Walt Hutchens waltah at earthlink.net
Fri Oct 31 18:52:38 EST 2008


> There's a trace of hum (at full volume) on the (pure) signal from
> the GDO so that will have to be looked into. Most likely,
> heater-cathode leakage, probably in the plate detector stage. Second
> choice, inadequate filtering of some high voltage.

The first guess was the winner: Heater-cathode leakage in the plate
detector stage.  Remember when the best high-fi amps applied a few
volts positive bias to the heaters?  That's what they were fixing.

The 50-watt amp in the last RCA Tube Manual has this circuit.  You can
do the same thing (if no simpler approach works) by returning the
cathode to a negative supply.  This voltage must be a few volts
greater than the peak filament voltage.

The cathode sleeve acts as a plate for a diode having the filament as
a cathode. When the heater swings negative relative to the sleeve some
electrons reach the cathode and flow in the cathode circuit. This
effect is unimportant in most circuits (any time the cathode is
grounded for signal AND 60 cps frequencies) but in high gain circuits
with a 'hot' cathode, it must be reckoned with.

The plate detector cathode is where the BFO is injected for SSB, but
I've found that I can ground it for 60 CPS through a small choke and
0.1 mfd cap; that eliminates the hum on a strong carrier.  Also it is 
grounded when on AM anyway.  

> One definite problem is that there's an offset of about -0.7V on the
> AGC line, evidently coming from the vacuum diode I used in this
> circuit. "Shucks, I should have thought of that." There are some
> options for dealing with this; I don't know which I'll try first.

The reason for this is that even with no voltage applied to the diode,
there are some electrons striking the plate, hence some negative
current flowing in the external circuit having a resistance of a bit
over a megohm.  One microamp would give one volt ...

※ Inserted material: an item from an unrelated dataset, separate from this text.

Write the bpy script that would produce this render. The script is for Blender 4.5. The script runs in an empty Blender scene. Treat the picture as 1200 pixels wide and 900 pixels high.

This turns out to have a very neat solution: Reduce the cathode
resistors so that the cathode bias is about +0.3 volts, giving a total
grid bias with zero signal of about 1 volt, as desired for the 19JN8
pentode.

I've seen a commercial-grade receiver that had no cathode resistors at
all: they used the AGC to do the whole job. No protection for the
tubes that way, though, if the AGC fails.

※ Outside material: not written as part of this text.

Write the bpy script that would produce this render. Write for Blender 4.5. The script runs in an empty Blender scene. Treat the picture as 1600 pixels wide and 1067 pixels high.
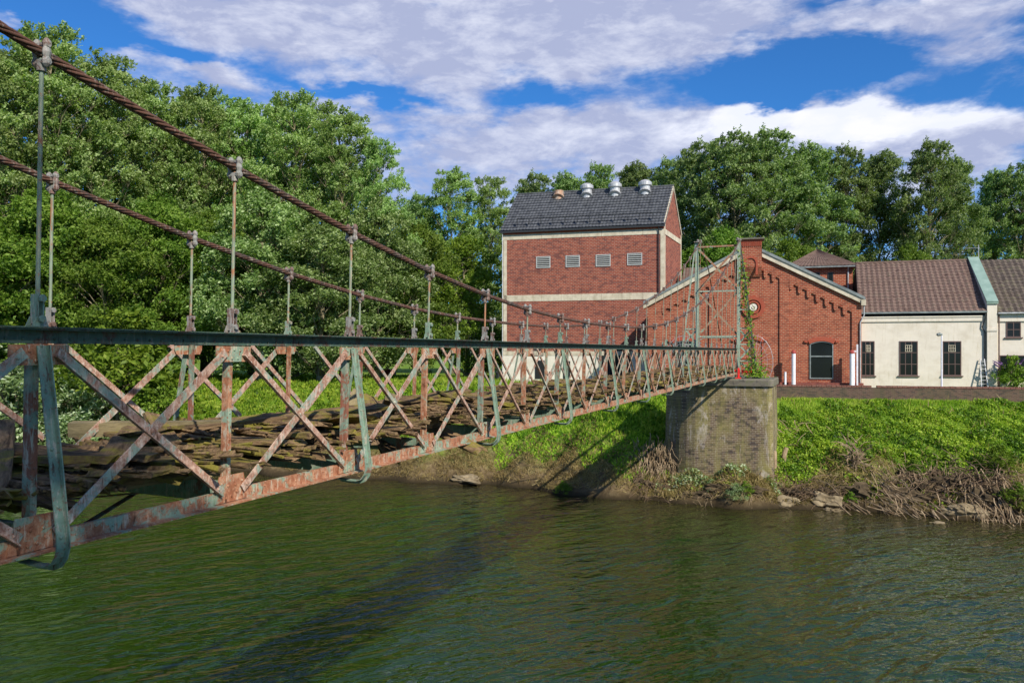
import bpy, math, random
import numpy as np
from mathutils import Vector, Matrix, Euler, noise as mnoise

# ------------------------------------------------------------------ camera, sky, sun
S = bpy.context.scene
COL = S.collection
PHI = math.atan(490/1244)                      # camera looks this far left of the bridge axis (+Y)
CP, SP = math.cos(PHI), math.sin(PHI)
CAMZ = 9.0
cam_d = bpy.data.cameras.new('camera'); cam = bpy.data.objects.new('camera', cam_d); COL.objects.link(cam)
cam.location = (0, 0, CAMZ); cam.rotation_euler = (math.pi/2, 0, PHI)
cam_d.sensor_width = 36; cam_d.lens = 1244/1600*36; cam_d.shift_y = 15.5/1600
cam_d.clip_start = 0.05; cam_d.clip_end = 6000
S.camera = cam
SUN = Vector((0.66, -0.50, 0.62)).normalized()
sd = bpy.data.lights.new('sun', 'SUN'); sd.energy = 5.0; sd.angle = math.radians(0.5); sd.color = (1.0, 0.93, 0.80)
so = bpy.data.objects.new('sun', sd); COL.objects.link(so)
so.rotation_euler = SUN.to_track_quat('Z', 'Y').to_euler(); so.location = (30, -30, 60)
S.view_settings.view_transform = 'Standard'; S.view_settings.look = 'None'
S.view_settings.exposure = 0.27; S.view_settings.gamma = 1
S.render.engine = 'CYCLES'
S.cycles.max_bounces = 6; S.cycles.transparent_max_bounces = 8

def sky_world():
    w = bpy.data.worlds.new('World'); S.world = w; w.use_nodes = True
    nt = w.node_tree; N = nt.nodes; L = nt.links; N.clear()
    def m(op, a, b=None, c=None, clamp=False):
        n = N.new('ShaderNodeMath'); n.operation = op; n.use_clamp = clamp
        for i, v in enumerate((a, b, c)):
            if v is None: continue
            if isinstance(v, (int, float)): n.inputs[i].default_value = v
            else: L.new(v, n.inputs[i])
        return n.outputs[0]
    out = N.new('ShaderNodeOutputWorld')
    sky = N.new('ShaderNodeTexSky'); sky.sky_type = 'NISHITA'; sky.sun_disc = False
    sky.sun_elevation = math.asin(SUN.z); sky.sun_rotation = math.atan2(SUN.x, SUN.y)
    sky.air_density = 1.0; sky.dust_density = 0.3; sky.ozone_density = 3.0
    tint = N.new('ShaderNodeMix'); tint.data_type = 'RGBA'; tint.blend_type = 'MULTIPLY'; tint.inputs[0].default_value = 1
    L.new(sky.outputs[0], tint.inputs[6]); tint.inputs[7].default_value = (0.30, 0.80, 1.35, 1)
    bg1 = N.new('ShaderNodeBackground'); L.new(tint.outputs[2], bg1.inputs[0]); bg1.inputs[1].default_value = 0.085
    tc = N.new('ShaderNodeTexCoord'); sep = N.new('ShaderNodeSeparateXYZ'); L.new(tc.outputs['Generated'], sep.inputs[0])
    x, y, z = sep.outputs
    az = m('ARCTAN2', x, y)
    el = m('DIVIDE', z, m('SQRT', m('ADD', m('MULTIPLY', x, x), m('MULTIPLY', y, y))))
    comb = N.new('ShaderNodeCombineXYZ'); L.new(az, comb.inputs[0]); L.new(m('MULTIPLY', el, 2.2), comb.inputs[1])
    def noise(scale, detail, rough, off, dist=0.0):
        mp = N.new('ShaderNodeMapping'); mp.inputs[1].default_value = off; L.new(comb.outputs[0], mp.inputs[0])
        n = N.new('ShaderNodeTexNoise'); n.inputs['Scale'].default_value = scale; n.inputs['Detail'].default_value = detail
        n.inputs['Roughness'].default_value = rough; n.inputs['Distortion'].default_value = dist
        L.new(mp.outputs[0], n.inputs['Vector']); return n.outputs[0]
    w1 = noise(9, 5, 0.6, (3, 1, 0)); w2 = noise(9, 5, 0.6, (7, 5, 2))
    azw = m('ADD', az, m('MULTIPLY', m('SUBTRACT', w1, 0.5), 0.14))
    elw = m('ADD', el, m('MULTIPLY', m('SUBTRACT', w2, 0.5), 0.075))
    def blob(px, py, rx, ry, amp, tilt=0.0):
        a = math.atan((px-800)/1244) - PHI; e = (549-py)/math.hypot(1244, px-800)
        ra = rx/1244*math.cos(a+PHI)**2; re = ry/1244
        da = m('SUBTRACT', azw, a)
        de = m('SUBTRACT', elw, e)
        if tilt: de = m('SUBTRACT', de, m('MULTIPLY', da, tilt))
        q = m('ADD', m('POWER', m('ABSOLUTE', m('DIVIDE', da, ra)), 2), m('POWER', m('ABSOLUTE', m('DIVIDE', de, re)), 2))
        return m('MULTIPLY', m('EXPONENT', m('MULTIPLY', q, -1)), amp)
    blobs = [(620, 40, 360, 95, 1.15), (950, 60, 230, 70, 1.0), (300, 20, 120, 35, 0.7, -0.15), (330, 118, 130, 18, 0.8, -0.1),
             (760, 225, 330, 62, 1.1), (1010, 205, 200, 38, 0.7), (1150, 195, 75, 26, 1.1), (1400, 205, 130, 42, 1.35),
             (1330, 188, 70, 26, 1.0), (1540, 212, 100, 36, 1.1), (1400, 20, 220, 34, 1.0), (1520, 60, 120, 26, 0.6), (1430, 118, 180, 16, 0.35, 0.1),
             (1140, 20, 120, 50, 0.4), (0, 20, 30, 10, 0.7), (240, 170, 150, 40, 0.5), (1130, 330, 700, 60, 0.5)]
    D = None
    for b in blobs:
        v = blob(*b); D = v if D is None else m('ADD', D, v)
    for b in [(840, 150, 75, 26, -1.0), (560, 148, 110, 12, -1.0, -0.12), (1260, 100, 170, 42, -1.2), (1232, 165, 38, 24, -1.3), (100, 28, 85, 30, -0.8), (270, 88, 90, 12, -0.9, -0.1), (690, 20, 40, 14, -0.4)]:
        D = m('ADD', D, blob(*b))
    n1 = noise(7, 8, 0.58, (0.4, 2.2, 0), 0.3); n2 = noise(26, 6, 0.6, (5, 0, 1), 0.2)
    # away from the pictured part of the sky the cloud field is plain fractal noise
    away = m('SUBTRACT', 1.0, m('EXPONENT', m('MULTIPLY', m('POWER', m('ABSOLUTE', m('DIVIDE', m('ADD', az, PHI), 0.75)), 4), -1)))
    hi = m('MULTIPLY', m('SUBTRACT', el, 0.5), 3.0, clamp=True)
    D = m('ADD', D, m('MULTIPLY', m('MAXIMUM', away, hi), m('MULTIPLY', m('SUBTRACT', n1, 0.42), 3.0)))
    D = m('ADD', D, m('MULTIPLY', m('SUBTRACT', n1, 0.5), 2.3))
    D = m('ADD', D, m('MULTIPLY', m('SUBTRACT', n2, 0.5), 0.75))
    mr = N.new('ShaderNodeMapRange'); mr.interpolation_type = 'SMOOTHSTEP'; L.new(D, mr.inputs[0])
    mr.inputs[1].default_value = 0.0; mr.inputs[2].default_value = 0.95; mr.inputs[3].default_value = 0.0; mr.inputs[4].default_value = 0.93
    # colour: lavender grey stratocumulus, whiter in the cumulus heads
    n3 = noise(11, 8, 0.66, (1, 8, 3), 0.4)
    cu = m('ADD', blob(1390, 190, 200, 27, 1.5), blob(1150, 190, 70, 20, 1.3)); wh = m('ADD', cu, m('MULTIPLY', m('SUBTRACT', n2, 0.5), 1.2))
    wh = m('ADD', wh, m('MULTIPLY', m('SUBTRACT', n3, 0.43), 2.2), clamp=True)
    cm = N.new('ShaderNodeMix'); cm.data_type = 'RGBA'; L.new(wh, cm.inputs[0])
    cm.inputs[6].default_value = (0.40, 0.44, 0.62, 1); cm.inputs[7].default_value = (0.84, 0.86, 0.95, 1)
    cm2 = N.new('ShaderNodeMix'); cm2.data_type = 'RGBA'; vo = N.new('ShaderNodeTexVoronoi'); vo.feature = 'SMOOTH_F1'; vo.inputs['Scale'].default_value = 15; vo.inputs['Smoothness'].default_value = 0.6
    vm = N.new('ShaderNodeCombineXYZ'); L.new(azw, vm.inputs[0]); L.new(m('MULTIPLY', m('SUBTRACT', elw, 0.012), 1.6), vm.inputs[1]); L.new(vm.outputs[0], vo.inputs['Vector'])
    L.new(m('MULTIPLY', m('SUBTRACT', m('ADD', cu, m('MULTIPLY', m('SUBTRACT', n2, 0.5), 1.5)), m('ADD', m('MULTIPLY', vo.outputs[0], 2.6), -0.25)), 1.1, clamp=True), cm2.inputs[0]); L.new(cm.outputs[2], cm2.inputs[6]); cm2.inputs[7].default_value = (0.93, 0.92, 0.97, 1)
    bg2 = N.new('ShaderNodeBackground'); L.new(cm2.outputs[2], bg2.inputs[0]); bg2.inputs[1].default_value = 0.95
    mx = N.new('ShaderNodeMixShader'); L.new(mr.outputs[0], mx.inputs[0]); L.new(bg1.outputs[0], mx.inputs[1]); L.new(bg2.outputs[0], mx.inputs[2])
    L.new(mx.outputs[0], out.inputs[0])
sky_world()

# ------------------------------------------------------------------ helpers
R = random.Random(7)
V = Vector
def ray(px, py=549):
    """world direction (per metre of depth) of the sight line measured at that spot of the photograph"""
    u = (px-800)/1244; w = (549-py)/1244
    return V((u*CP-SP, u*SP+CP, w))
def at(px, py, Z):
    d = ray(px, py); return V((d.x*Z, d.y*Z, CAMZ+d.z*Z))
def project(p):
    xc = p[0]*CP+p[1]*SP; Z = -p[0]*SP+p[1]*CP
    return 800+1244*xc/Z, 549-1244*(p[2]-CAMZ)/Z, Z

class MB:
    def __init__(s): s.v = []; s.f = []; s.uv = None
    def add(s, vs, fs):
        b = len(s.v); s.v += [tuple(v) for v in vs]; s.f += [tuple(i+b for i in f) for f in fs]; return s
    def box(s, x0, x1, y0, y1, z0, z1):
        return s.add([(x0,y0,z0),(x1,y0,z0),(x1,y1,z0),(x0,y1,z0),(x0,y0,z1),(x1,y0,z1),(x1,y1,z1),(x0,y1,z1)],
                     [(0,3,2,1),(4,5,6,7),(0,1,5,4),(1,2,6,5),(2,3,7,6),(3,0,4,7)])
    def prism(s, p0, p1, sec, ref=(1,0,0), sec1=None):
        """section points (a,b) swept p0->p1; a along ref-ish, b along axis x a"""
        p0 = V(p0); p1 = V(p1); d = (p1-p0).normalized(); a = V(ref); a = (a-d*a.dot(d)).normalized(); b = d.cross(a)
        n = len(sec); sec1 = sec1 or sec
        vs = [p0+a*q[0]+b*q[1] for q in sec]+[p1+a*q[0]+b*q[1] for q in sec1]
        fs = [(i,(i+1)%n,n+(i+1)%n,n+i) for i in range(n)]+[tuple(reversed(range(n))), tuple(range(n,2*n))]
        return s.add(vs, fs)
    def tube(s, pts, rs, n=6, cap=True):
        pts = [V(p) for p in pts]
        if isinstance(rs, (int, float)): rs = [rs]*len(pts)
        b0 = len(s.v); a = None
        for i, p in enumerate(pts):
            d = (pts[min(i+1, len(pts)-1)]-pts[max(i-1, 0)]).normalized()
            if a is None: a = d.orthogonal().normalized()
            a = (a-d*a.dot(d)).normalized(); c = d.cross(a)
            for k in range(n):
                t = 2*math.pi*k/n; s.v.append(tuple(p+(a*math.cos(t)+c*math.sin(t))*rs[i]))
        for i in range(len(pts)-1):
            for k in range(n):
                s.f.append((b0+i*n+k, b0+i*n+(k+1)%n, b0+(i+1)*n+(k+1)%n, b0+(i+1)*n+k))
        if cap:
            s.f.append(tuple(b0+k for k in reversed(range(n)))); s.f.append(tuple(b0+(len(pts)-1)*n+k for k in range(n)))
        return s
    def cyl(s, p0, p1, r, n=8, r1=None): return s.tube([p0, p1], [r, r if r1 is None else r1], n)
    def poly(s, pts, off):
        """flat outline extruded by vector off"""
        n = len(pts); pts = [V(p) for p in pts]; off = V(off)
        return s.add(pts+[p+off for p in pts], [tuple(range(n)), tuple(reversed(range(n, 2*n)))]+[(i, n+i, n+(i+1)%n, (i+1)%n) for i in range(n)])
    def bump(s, c, r, n, k=6):
        """a rivet head"""
        c = V(c); n = V(n).normalized(); a = n.orthogonal().normalized(); b = n.cross(a)
        vs = [c+(a*math.cos(t)+b*math.sin(t))*r for t in [2*math.pi*i/k for i in range(k)]]
        vs += [c+(a*math.cos(t)+b*math.sin(t))*r*.7+n*r*.5 for t in [2*math.pi*i/k for i in range(k)]]+[c+n*r*.75]
        return s.add(vs, [(i,(i+1)%k,k+(i+1)%k,k+i) for i in range(k)]+[(k+i,k+(i+1)%k,2*k) for i in range(k)])
    def build(s, name, mt, parent=None, loc=None, smooth=False):
        me = bpy.data.meshes.new(name); me.from_pydata(s.v, [], s.f); me.materials.append(mt)
        if smooth: me.polygons.foreach_set('use_smooth', [True]*len(me.polygons))
        me.update()
        import bmesh
        if len(s.f) < 60000:
            bm = bmesh.new(); bm.from_mesh(me); bmesh.ops.recalc_face_normals(bm, faces=bm.faces); bm.to_mesh(me); bm.free()
        o = bpy.data.objects.new(name, me); COL.objects.link(o)
        if parent: o.parent = parent
        if loc: o.location = loc
        return o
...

> The next construction step will be the crystal filter, 1st IFT, and
> mixer circuit.

Starting with 100 turns of #40 on a 1/4" diameter slug-tuned form.
Ugh. However, this time I didn't break it the first couple of times.

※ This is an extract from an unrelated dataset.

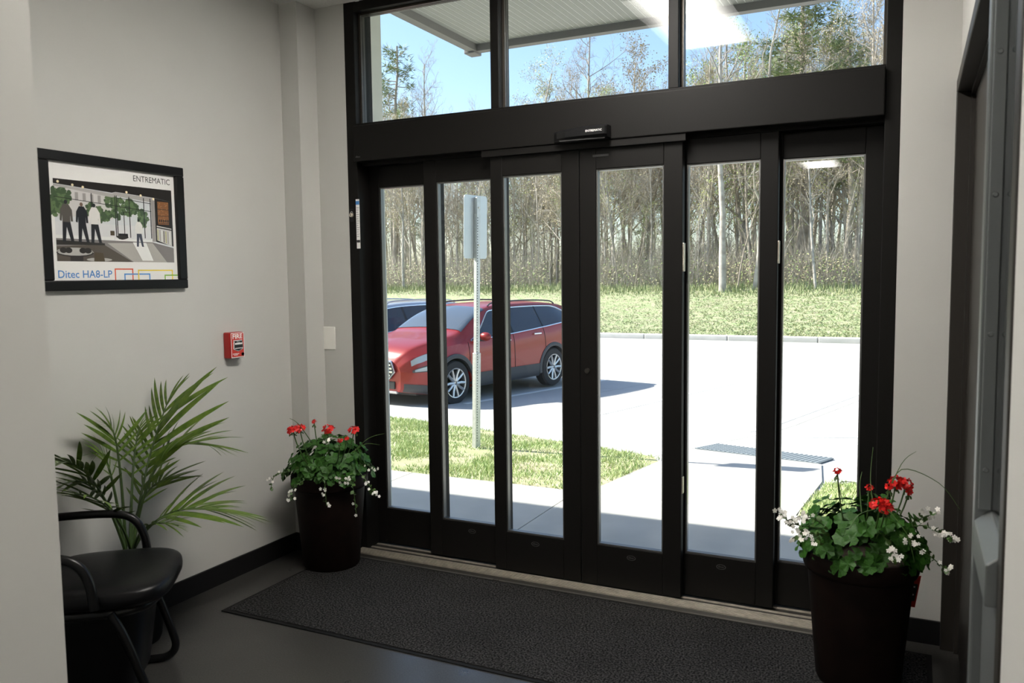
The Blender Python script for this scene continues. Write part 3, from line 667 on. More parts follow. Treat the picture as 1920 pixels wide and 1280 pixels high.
def planter(loc, label, heads, trails, blades, seed, hue, dome=.205, hd=.20, tag_at=None):
    t = thing('geranium_planter', label, 'planter', loc, 0, 'geranium planters flanking the doors'); rg = random.Random(seed); L0 = Vector(loc)
    MB().lathe([(0, 0), (.143, 0), (.150, .012), (.186, .425), (.198, .432), (.203, .445), (.203, .492), (.198, .50), (.186, .50), (.18, .47), (0, .46)], 48).build('pot', 'pot', t, True)
    MB().lathe([(.182, .465), (.1, .475), (0, .48)], 24).build('soil', 'soil', t)
    for k in range(270):
        u = rg.random(); az = rg.random()*2*PI; el = math.asin(min(1, .02+.98*rg.random())) if k > 150 else (rg.uniform(.15, .65) if k > 80 else rg.uniform(-.12, .18))
        R_ = dome*rg.uniform(.70, 1.08)*(1.03 if k <= 80 else 1)
        d = Vector((math.cos(az)*math.cos(el), math.sin(az)*math.cos(el), math.sin(el)))
        p = Vector((d.x*R_*1.05, d.y*R_*1.05, .505+d.z*hd*rg.uniform(.75, 1.08)))
        if p.y+L0.y > -.035: p.y = -.035-L0.y
        if p.x+L0.x > XC-.05: p.x = XC-.05-L0.x
        if (p.x+L0.x) < XL+.17 and p.y+L0.y > -.20: p.x = XL+.17-L0.x
        o = link('leaf', gl_[k % 2], t); orient(o, p, (d*1.0+Vector((rg.uniform(-.35, .35), rg.uniform(-.5, .2), .30))), rg.random()*6.28, rg.uniform(.042, .070))
    for (p, r, side) in heads:
        p = Vector(p)-L0; b = Vector((p.x*.55, p.y*.55, .56)); 
        st = MB().tube([bez(b, Vector((p.x*.9, p.y*.9, (b.z+p.z)/2)), p, k/6) for k in range(7)], .0028, 6).build('flower_stem', 'ger_stem', t, True)
        o = link('flower_head', flower_me, st); orient(o, p, Vector((side, -.45, 1)), rg.random()*6, r*1.2)
        bud = MB()
        for k in range(6): a = rg.random()*6.28; bud.tube([p+Vector((0, 0, -.012)), p+Vector((math.cos(a)*r*.7, math.sin(a)*r*.7, -.02-.015*rg.random()))], [.0012, .0035], 5)
        bud.build('buds', 'ger_stem', st, True)
    for path, nf, dens in trails:
        P = [Vector(q)-L0 for q in path]; pts = smooth_path(P, 6)
        st = MB().tube(pts, .0018, 5).build('trailing_stem', 'ger_stem', t, True)
        for k in range(dens):
            q = pts[int((k+.5)/dens*(len(pts)-1))]; d = Vector((rg.uniform(-1, 1), rg.uniform(-1, 1), rg.uniform(-.6, 1))).normalized()
            o = link('leaflet', small_me, st); orient(o, q, d, rg.random()*6.28, rg.uniform(.014, .026))
        for k in range(nf):
            q = pts[-1-int(rg.random()**1.6*len(pts)*.55)] + Vector((rg.uniform(-.018, .018), rg.uniform(-.02, .01), rg.uniform(-.015, .02)))
            o = link('blossom', white_me, st); orient(o, q, Vector((rg.uniform(-.3, .5), -1, rg.uniform(-.1, .7))), rg.random()*6.28, rg.uniform(.0062, .0095))
    for path in blades:
        P = [Vector(q)-L0 for q in path]; pts = smooth_path(P, 5)
        MB().tube(pts, [.0028*(1-.75*k/(len(pts)-1)) for k in range(len(pts))], 4).build('grass_blade', 'bac_leaf', t, True)
    if tag_at:
        p = Vector(tag_at)-L0
        g = MB(); g.box(-.026, .026, -.001, .001, -.065, .065); o = g.build('plant_tag', 'red_plastic', t); o.location = p; o.rotation_euler = (.1, .12, .35)
        MB().box(-.020, .020, -.0016, -.001, -.040, .030).build('tag_print', 'ink_black', o)
        for k in range(4): MB().box(-.016, .012-(k % 2)*.008, -.0020, -.0016, .018-.016*k-.003, .018-.016*k+.003).build('text_line', 'ink_white', o)
    return t
LL = (.030, -.272, .008); LR = (2.672, -.46, .008)
D1 = 4.28; D2 = 3.03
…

Testing of the two IF stages showed three more problems:

1. With a modulated signal, the audio amp was driven into distortion
before the AGC kicked in. I ran into the same issue with the earlier
receivers using this (plate detector) AGC circuit and the solution is
to tap the last IFT so that the voltage going to the AGC is
considerably higher than that going to the audio detector. I switched
from two 300 mmf caps in series across the IFT output winding, to a
200/620 mmf combination giving about a 3:1 ratio and that makes things
a LOT better.

2. When the AGC bias control (RF/IF gain control) is reduced, you can
hear hum, which goes away as you continue to reduce the gain.  That
seems likely to be a bypassing problem around the diode; I haven't
looked into that yet.

3. The 3rd IFT didn't peak up correctly on the AGC voltage when I put
a signal through from the 1st IFT. This turned out to be a bad
coupling cap from the 3rd IFT to the grid of the AGC detector.

Of course 'turned out to be ...' was after substituting tubes and
removing and disassembling the IFT, looking for a short or something.
There's probably a rule that every worthwhile project will include at
least one bad part.

That's a corollary to the rule that some items in your junkbox are
junk.

The gain of the IF/detector chain may be a bit low. I'll worry about
that later on, if necessary. There's plenty more AF gain available,
and since that's set by a feedback resistor, it's very easy to change
if needed.  And there are some things to check in the IF stages.  The
voltages are in the ballpark, but the plate current of the tubes is
low; I think the screen voltage is a few volts below what it should
be.  Also the tubes might be sub-par; while they're claimed to be new,
I haven't checked them.

I probably don't even have data for 19JN8s for my TV-7. However the
data can be figured out by looking for single section tubes equivalent
to the respective halves.

Testing is easier, now that the S-meter is working.

The half-lattice crystal filter is in and working.  Using crystals
that are 1.5 kcs apart in frequency, the nose is reasonably flat and
about 2.2 kcs wide.

Next steps are wiring the mixer and winding the front end coils.  I'm
thinking that I will use the W6TC method of bandspreading these,
namely, tapping the tuning cap down on the coil.  I have a cap meeting
the HBR specs (delta C = 15 mmf) so there's no reason that I can't
just wind the front end coils using the original HBR specs.